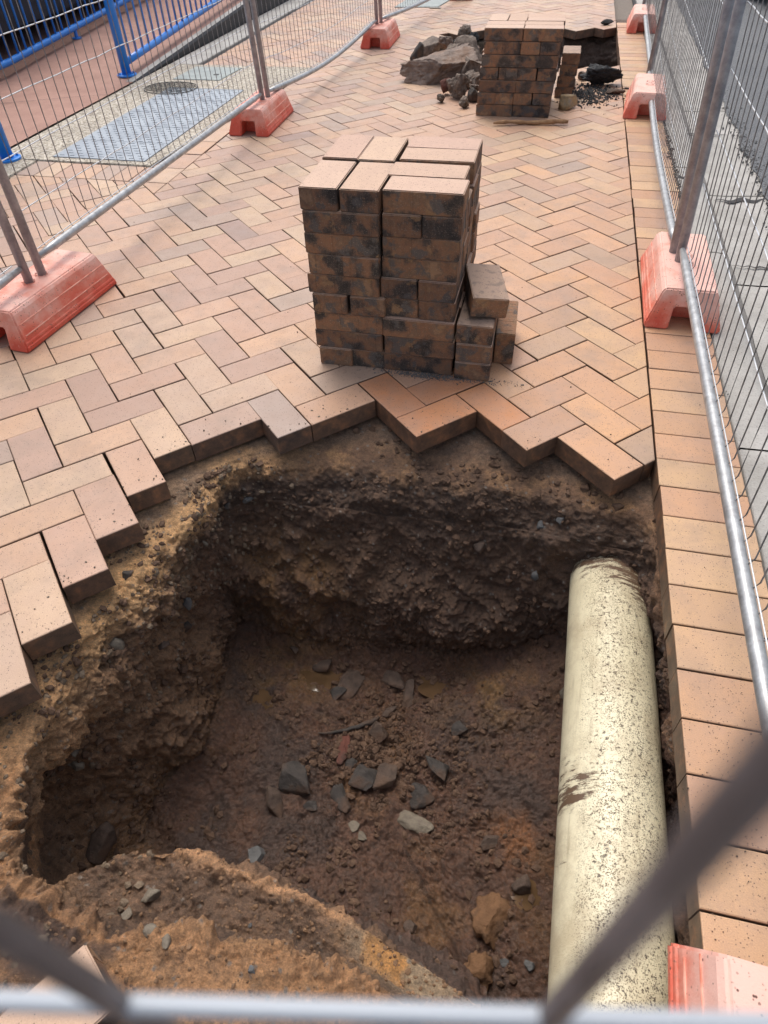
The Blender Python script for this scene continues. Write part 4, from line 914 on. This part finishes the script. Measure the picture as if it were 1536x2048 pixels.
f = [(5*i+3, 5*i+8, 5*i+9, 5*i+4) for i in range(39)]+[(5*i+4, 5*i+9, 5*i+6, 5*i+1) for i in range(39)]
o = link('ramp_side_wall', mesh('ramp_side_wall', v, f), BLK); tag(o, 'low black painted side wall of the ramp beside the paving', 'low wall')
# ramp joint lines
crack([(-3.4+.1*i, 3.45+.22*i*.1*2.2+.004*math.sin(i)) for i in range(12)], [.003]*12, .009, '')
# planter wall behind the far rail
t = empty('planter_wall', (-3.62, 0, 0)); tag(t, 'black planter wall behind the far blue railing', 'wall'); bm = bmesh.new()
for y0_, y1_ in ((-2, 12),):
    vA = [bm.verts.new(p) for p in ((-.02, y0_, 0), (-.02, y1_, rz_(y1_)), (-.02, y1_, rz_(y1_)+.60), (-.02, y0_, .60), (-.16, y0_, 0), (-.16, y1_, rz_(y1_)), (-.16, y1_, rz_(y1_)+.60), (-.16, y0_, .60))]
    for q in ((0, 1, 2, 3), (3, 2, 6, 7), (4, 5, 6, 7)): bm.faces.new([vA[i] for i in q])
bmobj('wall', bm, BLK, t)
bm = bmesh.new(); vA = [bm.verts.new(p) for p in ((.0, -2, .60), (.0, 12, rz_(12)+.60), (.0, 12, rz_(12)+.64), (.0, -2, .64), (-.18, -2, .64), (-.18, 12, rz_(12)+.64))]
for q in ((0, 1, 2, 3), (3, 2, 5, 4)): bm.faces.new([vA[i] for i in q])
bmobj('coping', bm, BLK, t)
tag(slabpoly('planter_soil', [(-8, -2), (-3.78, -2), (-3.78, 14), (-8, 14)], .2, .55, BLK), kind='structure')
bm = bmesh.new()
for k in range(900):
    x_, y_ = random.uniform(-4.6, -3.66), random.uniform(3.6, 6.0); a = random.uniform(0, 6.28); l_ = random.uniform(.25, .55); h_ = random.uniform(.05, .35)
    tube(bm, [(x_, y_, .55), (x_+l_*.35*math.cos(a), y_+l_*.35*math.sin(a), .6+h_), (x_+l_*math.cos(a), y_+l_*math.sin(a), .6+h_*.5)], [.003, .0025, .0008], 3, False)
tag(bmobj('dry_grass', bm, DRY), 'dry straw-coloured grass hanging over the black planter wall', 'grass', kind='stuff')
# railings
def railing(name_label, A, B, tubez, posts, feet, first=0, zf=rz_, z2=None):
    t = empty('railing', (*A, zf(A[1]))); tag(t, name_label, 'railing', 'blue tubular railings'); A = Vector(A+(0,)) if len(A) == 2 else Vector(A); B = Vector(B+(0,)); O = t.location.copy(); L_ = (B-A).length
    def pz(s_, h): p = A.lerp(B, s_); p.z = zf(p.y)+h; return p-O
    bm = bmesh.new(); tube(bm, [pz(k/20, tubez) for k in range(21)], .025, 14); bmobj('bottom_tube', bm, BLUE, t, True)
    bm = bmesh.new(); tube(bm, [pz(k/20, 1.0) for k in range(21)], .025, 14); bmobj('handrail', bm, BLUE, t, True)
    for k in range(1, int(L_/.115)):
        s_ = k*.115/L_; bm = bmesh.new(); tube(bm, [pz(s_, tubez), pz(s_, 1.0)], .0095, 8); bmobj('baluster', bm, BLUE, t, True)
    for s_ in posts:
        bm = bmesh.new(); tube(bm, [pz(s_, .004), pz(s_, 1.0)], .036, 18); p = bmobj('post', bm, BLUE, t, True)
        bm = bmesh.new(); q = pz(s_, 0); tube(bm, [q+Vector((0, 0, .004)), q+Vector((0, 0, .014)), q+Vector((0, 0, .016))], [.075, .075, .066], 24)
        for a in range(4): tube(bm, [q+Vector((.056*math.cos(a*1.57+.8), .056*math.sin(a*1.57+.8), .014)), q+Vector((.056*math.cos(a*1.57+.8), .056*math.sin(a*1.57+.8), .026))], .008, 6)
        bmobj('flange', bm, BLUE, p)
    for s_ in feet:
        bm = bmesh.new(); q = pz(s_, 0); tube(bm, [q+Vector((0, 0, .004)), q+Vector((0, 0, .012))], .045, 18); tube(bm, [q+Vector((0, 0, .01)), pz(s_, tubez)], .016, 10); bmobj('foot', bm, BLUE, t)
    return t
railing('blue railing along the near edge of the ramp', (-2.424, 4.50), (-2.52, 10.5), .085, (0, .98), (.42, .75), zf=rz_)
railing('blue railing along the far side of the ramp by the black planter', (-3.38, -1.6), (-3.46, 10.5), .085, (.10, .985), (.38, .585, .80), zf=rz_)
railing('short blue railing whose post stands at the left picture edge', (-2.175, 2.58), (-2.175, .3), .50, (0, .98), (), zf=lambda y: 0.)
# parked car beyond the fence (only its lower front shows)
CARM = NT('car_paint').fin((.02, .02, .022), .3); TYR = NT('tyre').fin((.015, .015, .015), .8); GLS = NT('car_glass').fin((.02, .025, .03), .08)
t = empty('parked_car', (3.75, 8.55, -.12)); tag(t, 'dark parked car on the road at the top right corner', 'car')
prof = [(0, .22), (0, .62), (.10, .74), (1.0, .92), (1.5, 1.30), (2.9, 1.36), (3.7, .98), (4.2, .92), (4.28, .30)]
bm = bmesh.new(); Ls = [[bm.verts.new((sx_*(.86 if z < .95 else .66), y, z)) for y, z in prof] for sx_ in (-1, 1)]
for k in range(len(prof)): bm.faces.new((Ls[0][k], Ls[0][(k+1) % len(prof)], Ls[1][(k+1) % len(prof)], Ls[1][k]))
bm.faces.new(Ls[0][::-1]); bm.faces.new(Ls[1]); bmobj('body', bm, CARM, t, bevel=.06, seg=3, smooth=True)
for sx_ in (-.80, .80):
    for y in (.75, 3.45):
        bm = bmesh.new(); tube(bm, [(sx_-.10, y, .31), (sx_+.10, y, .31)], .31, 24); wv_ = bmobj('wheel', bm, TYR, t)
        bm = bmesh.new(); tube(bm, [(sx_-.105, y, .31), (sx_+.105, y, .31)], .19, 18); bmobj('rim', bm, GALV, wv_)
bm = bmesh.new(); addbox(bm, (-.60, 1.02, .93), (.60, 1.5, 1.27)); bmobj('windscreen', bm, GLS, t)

=-=-=

## Stated exercise
Go through the listing above and quote it exactly, apart from its images.

## Task output
The Blender Python script for this scene continues. Write part 4, from line 914 on. This part finishes the script. Measure the picture as if it were 1536x2048 pixels.
f = [(5*i+3, 5*i+8, 5*i+9, 5*i+4) for i in range(39)]+[(5*i+4, 5*i+9, 5*i+6, 5*i+1) for i in range(39)]
o = link('ramp_side_wall', mesh('ramp_side_wall', v, f), BLK); tag(o, 'low black painted side wall of the ramp beside the paving', 'low wall')
# ramp joint lines
crack([(-3.4+.1*i, 3.45+.22*i*.1*2.2+.004*math.sin(i)) for i in range(12)], [.003]*12, .009, '')
# planter wall behind the far rail
t = empty('planter_wall', (-3.62, 0, 0)); tag(t, 'black planter wall behind the far blue railing', 'wall'); bm = bmesh.new()
for y0_, y1_ in ((-2, 12),):
    vA = [bm.verts.new(p) for p in ((-.02, y0_, 0), (-.02, y1_, rz_(y1_)), (-.02, y1_, rz_(y1_)+.60), (-.02, y0_, .60), (-.16, y0_, 0), (-.16, y1_, rz_(y1_)), (-.16, y1_, rz_(y1_)+.60), (-.16, y0_, .60))]
    for q in ((0, 1, 2, 3), (3, 2, 6, 7), (4, 5, 6, 7)): bm.faces.new([vA[i] for i in q])
bmobj('wall', bm, BLK, t)
bm = bmesh.new(); vA = [bm.verts.new(p) for p in ((.0, -2, .60), (.0, 12, rz_(12)+.60), (.0, 12, rz_(12)+.64), (.0, -2, .64), (-.18, -2, .64), (-.18, 12, rz_(12)+.64))]
for q in ((0, 1, 2, 3), (3, 2, 5, 4)): bm.faces.new([vA[i] for i in q])
bmobj('coping', bm, BLK, t)
tag(slabpoly('planter_soil', [(-8, -2), (-3.78, -2), (-3.78, 14), (-8, 14)], .2, .55, BLK), kind='structure')
bm = bmesh.new()
for k in range(900):
    x_, y_ = random.uniform(-4.6, -3.66), random.uniform(3.6, 6.0); a = random.uniform(0, 6.28); l_ = random.uniform(.25, .55); h_ = random.uniform(.05, .35)
    tube(bm, [(x_, y_, .55), (x_+l_*.35*math.cos(a), y_+l_*.35*math.sin(a), .6+h_), (x_+l_*math.cos(a), y_+l_*math.sin(a), .6+h_*.5)], [.003, .0025, .0008], 3, False)
tag(bmobj('dry_grass', bm, DRY), 'dry straw-coloured grass hanging over the black planter wall', 'grass', kind='stuff')
# railings
def railing(name_label, A, B, tubez, posts, feet, first=0, zf=rz_, z2=None):
    t = empty('railing', (*A, zf(A[1]))); tag(t, name_label, 'railing', 'blue tubular railings'); A = Vector(A+(0,)) if len(A) == 2 else Vector(A); B = Vector(B+(0,)); O = t.location.copy(); L_ = (B-A).length
    def pz(s_, h): p = A.lerp(B, s_); p.z = zf(p.y)+h; return p-O
    bm = bmesh.new(); tube(bm, [pz(k/20, tubez) for k in range(21)], .025, 14); bmobj('bottom_tube', bm, BLUE, t, True)
    bm = bmesh.new(); tube(bm, [pz(k/20, 1.0) for k in range(21)], .025, 14); bmobj('handrail', bm, BLUE, t, True)
    for k in range(1, int(L_/.115)):
        s_ = k*.115/L_; bm = bmesh.new(); tube(bm, [pz(s_, tubez), pz(s_, 1.0)], .0095, 8); bmobj('baluster', bm, BLUE, t, True)
    for s_ in posts:
        bm = bmesh.new(); tube(bm, [pz(s_, .004), pz(s_, 1.0)], .036, 18); p = bmobj('post', bm, BLUE, t, True)
        bm = bmesh.new(); q = pz(s_, 0); tube(bm, [q+Vector((0, 0, .004)), q+Vector((0, 0, .014)), q+Vector((0, 0, .016))], [.075, .075, .066], 24)
        for a in range(4): tube(bm, [q+Vector((.056*math.cos(a*1.57+.8), .056*math.sin(a*1.57+.8), .014)), q+Vector((.056*math.cos(a*1.57+.8), .056*math.sin(a*1.57+.8), .026))], .008, 6)
        bmobj('flange', bm, BLUE, p)
    for s_ in feet:
        bm = bmesh.new(); q = pz(s_, 0); tube(bm, [q+Vector((0, 0, .004)), q+Vector((0, 0, .012))], .045, 18); tube(bm, [q+Vector((0, 0, .01)), pz(s_, tubez)], .016, 10); bmobj('foot', bm, BLUE, t)
    return t
railing('blue railing along the near edge of the ramp', (-2.424, 4.50), (-2.52, 10.5), .085, (0, .98), (.42, .75), zf=rz_)
railing('blue railing along the far side of the ramp by the black planter', (-3.38, -1.6), (-3.46, 10.5), .085, (.10, .985), (.38, .585, .80), zf=rz_)
railing('short blue railing whose post stands at the left picture edge', (-2.175, 2.58), (-2.175, .3), .50, (0, .98), (), zf=lambda y: 0.)
# parked car beyond the fence (only its lower front shows)
CARM = NT('car_paint').fin((.02, .02, .022), .3); TYR = NT('tyre').fin((.015, .015, .015), .8); GLS = NT('car_glass').fin((.02, .025, .03), .08)
t = empty('parked_car', (3.75, 8.55, -.12)); tag(t, 'dark parked car on the road at the top right corner', 'car')
prof = [(0, .22), (0, .62), (.10, .74), (1.0, .92), (1.5, 1.30), (2.9, 1.36), (3.7, .98), (4.2, .92), (4.28, .30)]
bm = bmesh.new(); Ls = [[bm.verts.new((sx_*(.86 if z < .95 else .66), y, z)) for y, z in prof] for sx_ in (-1, 1)]
for k in range(len(prof)): bm.faces.new((Ls[0][k], Ls[0][(k+1) % len(prof)], Ls[1][(k+1) % len(prof)], Ls[1][k]))
bm.faces.new(Ls[0][::-1]); bm.faces.new(Ls[1]); bmobj('body', bm, CARM, t, bevel=.06, seg=3, smooth=True)
for sx_ in (-.80, .80):
    for y in (.75, 3.45):
        bm = bmesh.new(); tube(bm, [(sx_-.10, y, .31), (sx_+.10, y, .31)], .31, 24); wv_ = bmobj('wheel', bm, TYR, t)
        bm = bmesh.new(); tube(bm, [(sx_-.105, y, .31), (sx_+.105, y, .31)], .19, 18); bmobj('rim', bm, GALV, wv_)
bm = bmesh.new(); addbox(bm, (-.60, 1.02, .93), (.60, 1.5, 1.27)); bmobj('windscreen', bm, GLS, t)